Reflectie-opdracht (Bijlage eindopdracht)

Met behulp van reflecties kun je achterhalen of je tijdens een bepaalde (werk-)situatie bewust en doordacht hebt gehandeld. Door te reflecteren op het proces van de opdracht kom je er achter of je de opgedane kennis en (onderzoekende) vaardigheden ook in de toekomst - in andere situaties - kunt gebruiken.

Een handig hulpmiddel voor het schrijven van reflecties is de STARRT methode, wat staat Situatie, Taak, Actie, Resultaat, Reflectie en Transfer. Bij ´Transfer´ gaat het om of je de acties ook wendbaar (in andere situaties) kunt toepassen. Om daar achter te komen, schrijf je deze reflectie.

Om te reflecteren op de door jou gemaakte eindopdracht ga je de vragen van de STARRT-methode beantwoorden.
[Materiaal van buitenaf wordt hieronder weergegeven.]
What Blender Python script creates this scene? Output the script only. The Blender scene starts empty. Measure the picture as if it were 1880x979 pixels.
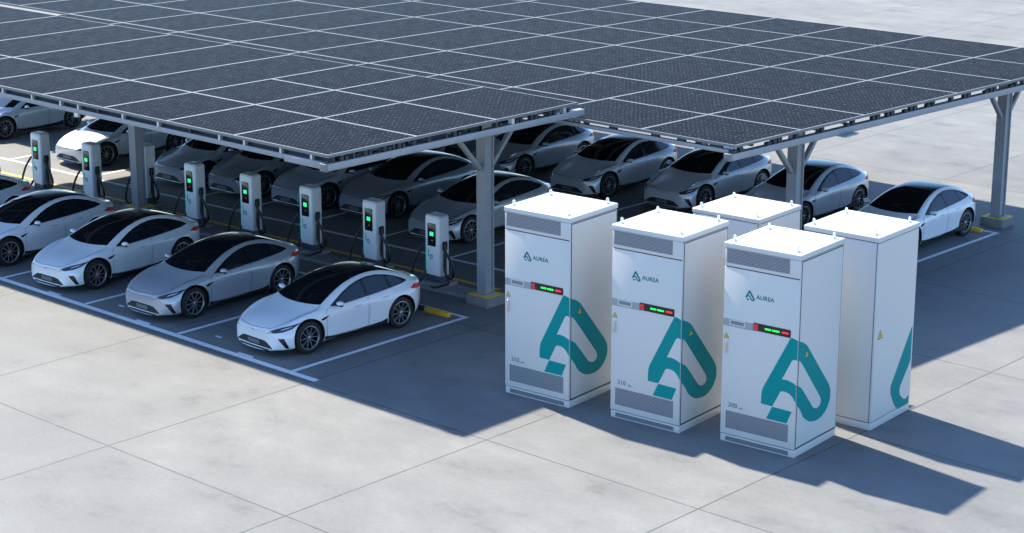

Ook ga je – om voor een volledige reflectie te zorgen - in op de verkregen feedback (student, docent, BPV-collega's, overige externen) en ga je in op zaken die je zijn opgevallen en heb je aandacht voor wat je naar aanleiding van de feedback in je toekomstig handelen kunt veranderen.

Je maakt een lopend verhaal van jouw (STARRT-)reflectie op hoe je de eindopdracht hebt ingevuld en gebruikt daar de onderstaande methode én de verkregen feedback (maximaal 1 A4) voor. De reflectie voeg je toe aan het eindverslag van de eindopdracht voor `Organisatie en Deskundigheid, periode 4`.